== Dataset excerpt ==

↓

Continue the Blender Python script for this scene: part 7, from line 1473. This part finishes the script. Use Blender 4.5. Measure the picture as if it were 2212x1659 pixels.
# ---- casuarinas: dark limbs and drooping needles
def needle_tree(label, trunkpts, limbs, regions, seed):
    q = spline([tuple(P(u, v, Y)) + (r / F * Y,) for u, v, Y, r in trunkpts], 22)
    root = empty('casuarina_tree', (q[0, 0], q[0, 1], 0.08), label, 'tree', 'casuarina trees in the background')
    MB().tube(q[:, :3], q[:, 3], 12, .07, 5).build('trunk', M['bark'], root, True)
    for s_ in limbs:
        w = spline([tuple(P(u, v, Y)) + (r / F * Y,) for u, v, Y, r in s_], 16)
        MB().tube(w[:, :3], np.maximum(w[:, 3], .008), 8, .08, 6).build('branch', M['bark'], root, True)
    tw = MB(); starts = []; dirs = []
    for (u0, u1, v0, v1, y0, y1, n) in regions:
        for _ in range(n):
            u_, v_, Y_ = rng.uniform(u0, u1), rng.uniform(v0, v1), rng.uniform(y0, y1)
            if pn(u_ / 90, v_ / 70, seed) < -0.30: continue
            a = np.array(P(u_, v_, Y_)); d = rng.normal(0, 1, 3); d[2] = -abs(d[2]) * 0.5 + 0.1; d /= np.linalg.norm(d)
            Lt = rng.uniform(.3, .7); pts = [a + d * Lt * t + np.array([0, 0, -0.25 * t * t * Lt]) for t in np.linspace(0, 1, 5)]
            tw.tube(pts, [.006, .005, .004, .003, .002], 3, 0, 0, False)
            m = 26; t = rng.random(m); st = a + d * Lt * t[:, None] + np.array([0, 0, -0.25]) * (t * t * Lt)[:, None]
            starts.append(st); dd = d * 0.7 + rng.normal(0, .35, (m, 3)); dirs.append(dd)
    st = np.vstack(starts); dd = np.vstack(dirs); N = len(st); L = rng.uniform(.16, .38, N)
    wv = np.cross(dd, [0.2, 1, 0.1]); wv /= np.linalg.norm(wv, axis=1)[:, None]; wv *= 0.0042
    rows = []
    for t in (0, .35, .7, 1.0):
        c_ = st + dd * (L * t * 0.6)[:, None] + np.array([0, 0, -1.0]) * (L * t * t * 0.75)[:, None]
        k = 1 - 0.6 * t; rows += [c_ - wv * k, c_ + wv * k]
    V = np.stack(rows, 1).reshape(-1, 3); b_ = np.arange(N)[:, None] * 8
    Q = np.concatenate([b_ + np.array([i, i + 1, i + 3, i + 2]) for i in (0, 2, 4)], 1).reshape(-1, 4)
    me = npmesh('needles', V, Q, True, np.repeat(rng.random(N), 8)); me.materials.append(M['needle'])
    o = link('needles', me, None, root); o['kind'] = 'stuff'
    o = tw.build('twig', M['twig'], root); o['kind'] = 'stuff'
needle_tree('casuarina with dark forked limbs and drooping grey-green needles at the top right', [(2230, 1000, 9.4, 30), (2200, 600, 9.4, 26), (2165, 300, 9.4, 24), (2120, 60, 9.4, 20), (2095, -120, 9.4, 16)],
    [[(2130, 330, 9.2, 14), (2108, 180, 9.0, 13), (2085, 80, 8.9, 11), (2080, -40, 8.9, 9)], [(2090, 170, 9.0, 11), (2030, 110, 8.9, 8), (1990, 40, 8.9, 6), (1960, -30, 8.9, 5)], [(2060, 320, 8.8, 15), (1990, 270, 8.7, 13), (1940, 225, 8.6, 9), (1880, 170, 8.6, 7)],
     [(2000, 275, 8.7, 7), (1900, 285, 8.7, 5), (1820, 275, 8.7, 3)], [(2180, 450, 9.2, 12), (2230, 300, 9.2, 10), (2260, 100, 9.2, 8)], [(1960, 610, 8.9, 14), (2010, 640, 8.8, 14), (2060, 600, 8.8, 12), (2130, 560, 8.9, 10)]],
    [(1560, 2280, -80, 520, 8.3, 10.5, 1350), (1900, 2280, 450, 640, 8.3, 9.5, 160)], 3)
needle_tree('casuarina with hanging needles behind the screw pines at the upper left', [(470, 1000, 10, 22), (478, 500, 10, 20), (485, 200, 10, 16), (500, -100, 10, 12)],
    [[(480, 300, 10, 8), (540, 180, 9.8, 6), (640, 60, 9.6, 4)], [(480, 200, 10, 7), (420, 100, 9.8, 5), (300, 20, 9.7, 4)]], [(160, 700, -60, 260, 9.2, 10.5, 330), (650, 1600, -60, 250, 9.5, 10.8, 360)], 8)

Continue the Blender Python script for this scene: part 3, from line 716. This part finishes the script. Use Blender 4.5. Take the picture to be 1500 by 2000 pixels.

↑

== WHAT YOU HAVE TO DO ==
Gather each line of the listing that holds the string "pixels".

== WRITTEN SOLUTION ==
Continue the Blender Python script for this scene: part 7, from line 1473. This part finishes the script. Use Blender 4.5. Measure the picture as if it were 2212x1659 pixels.
Continue the Blender Python script for this scene: part 3, from line 716. This part finishes the script. Use Blender 4.5. Take the picture to be 1500 by 2000 pixels.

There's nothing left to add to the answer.